リドリー・スコットの新作を妻と共にみる
この映画の短所、致命的に不味いとこは、今更前バブル時代の贅沢さはもう我々にとってはゲップしか出ることはない食傷気味の『画』であること
ただただため息が出るようなヴィスコンティ作品のオマージュとしてのイタリア原風景を映す美しい映像を期待していたい。
商業映像としてのリドリーの場面転換での色彩感覚は、たしかに見事で敬服するし、よく作りこまれていて170分にも及ぶ映像時間に退屈はなかった。
だが、痩せても枯れても天下のリドリー・スコットである。ヴィスコンティ、タルコフスキー、キューブリック亡き今なんとなく間違ってその先を期待してしまう。
フランシス・F・コッポラのゴッドファーザーpartⅡのような秀作に並ぶ色調を期待してしまうのだ。

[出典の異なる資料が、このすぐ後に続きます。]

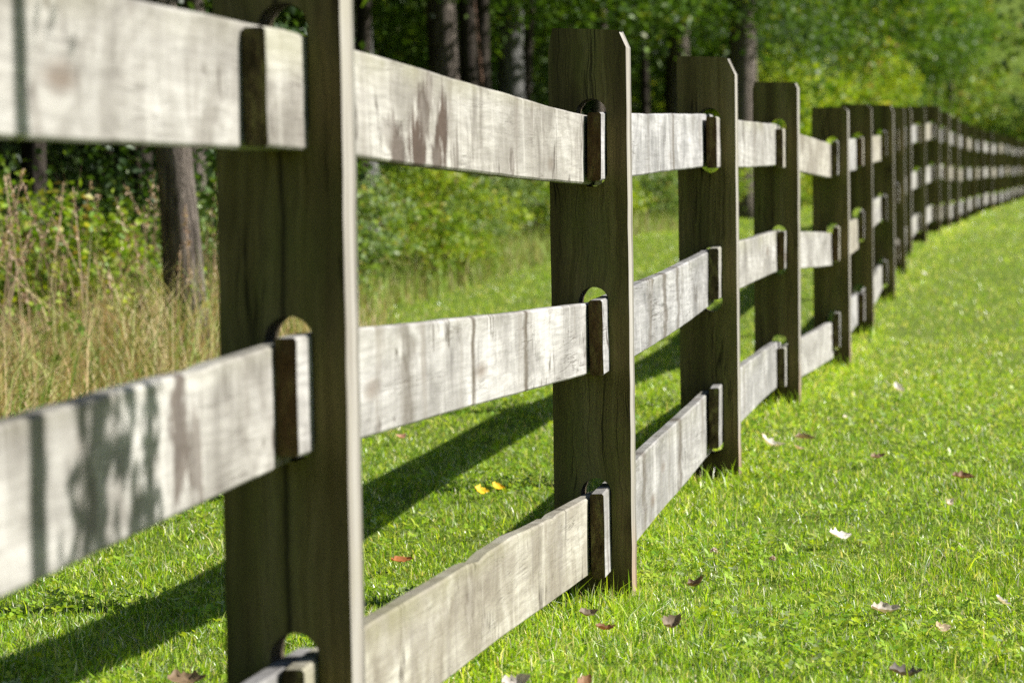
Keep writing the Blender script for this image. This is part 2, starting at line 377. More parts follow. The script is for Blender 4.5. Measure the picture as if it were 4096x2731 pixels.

この映画の長所は、何といってもレディ・ガガの衣装!!これはすごい。突き抜けている。2周、3週回って数着は何とはなしに無造作に着てるのだがこれだけでもアカデミー賞もんだ。演技も良い。事前ヤフーレヴューで指摘されていた―下卑た浪速の大阪のオバちゃん体形に加えてセリフまわしに安っぽい感情まかせの情けなさを載せてゆく哀れさ、惨めさを正確に演じきってた。ガガって本職ミュージシャンだよな?!
アル・パチーノの演技もよかった。七十過ぎの老醜たっぷりの血管ボロボロ感がフィルムによく焼き付けられてる。
えげつないバブルの頃の日本のAVを彷彿とさせる偽りにみちたギラギラ装飾は、ある意味的を得ているのかもしれないが、そんなリアリズムはもはや1秒でも1瞬でも感じたくない。ガガ演ずるパトリツィアとドライバー演じる機械的性交映像シーン―これも不快極まれりで私なら話の脈絡が繋がろうが繋がるまいがこの部分オールカットと断ずる。汚辱だけが連想されるドブの水を見る必要はいっしゅんも無い!